Finder (mdutil) doesn’t index hidden files starting with a dot. The pathname was given in the answer marked ‘solution’, though I think there’s an extra ‘espressif’ in the answer.
Delete the folder containing ‘espressif/framework-arduinoespressif32’ in “…macusername/.platformio/packages”
I can confirm that path exists on my Mac that I’m typing on.
So if your username is kaanbuka and you installed with the default, that path is /Users/kaanbuka/.platformio/packages/
So you can fire up Terminal.app (hint: iTerm rocks!) and run
mv ~/.platformio/packages/framework-espidf /tmp
to move the cited directory out of PlatformIO’s view, but keeping a copy of it for now in /tmp. (When you reboot, it’ll go away.) When you next run PlatformIO, it should repopulate that automatically with a system-appropriate copy.
If something goes terribly wrong and you need to revert, just re-run the move with the source and destination swapped.

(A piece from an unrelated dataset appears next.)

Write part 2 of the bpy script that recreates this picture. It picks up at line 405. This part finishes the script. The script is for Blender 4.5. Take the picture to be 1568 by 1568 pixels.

mv /tmp/framework-espidf ~/.platformio/packages/
Whether it’s for security or just impedance matching between “ugly” UNIX history and “pretty” NextStep/Carbon/Cocoa stuff, there are some things that just don’t play well between them. The dot files is one. Having the home directory excluded from the locate database is another. I get that it’s ostensibly a system-wide shared database andyou might not WANT everyone else able to search your $HOME, but it’s annoying that Finder/Recents just goes brain dead on the billion hidden files that a PlatformIO installation creates.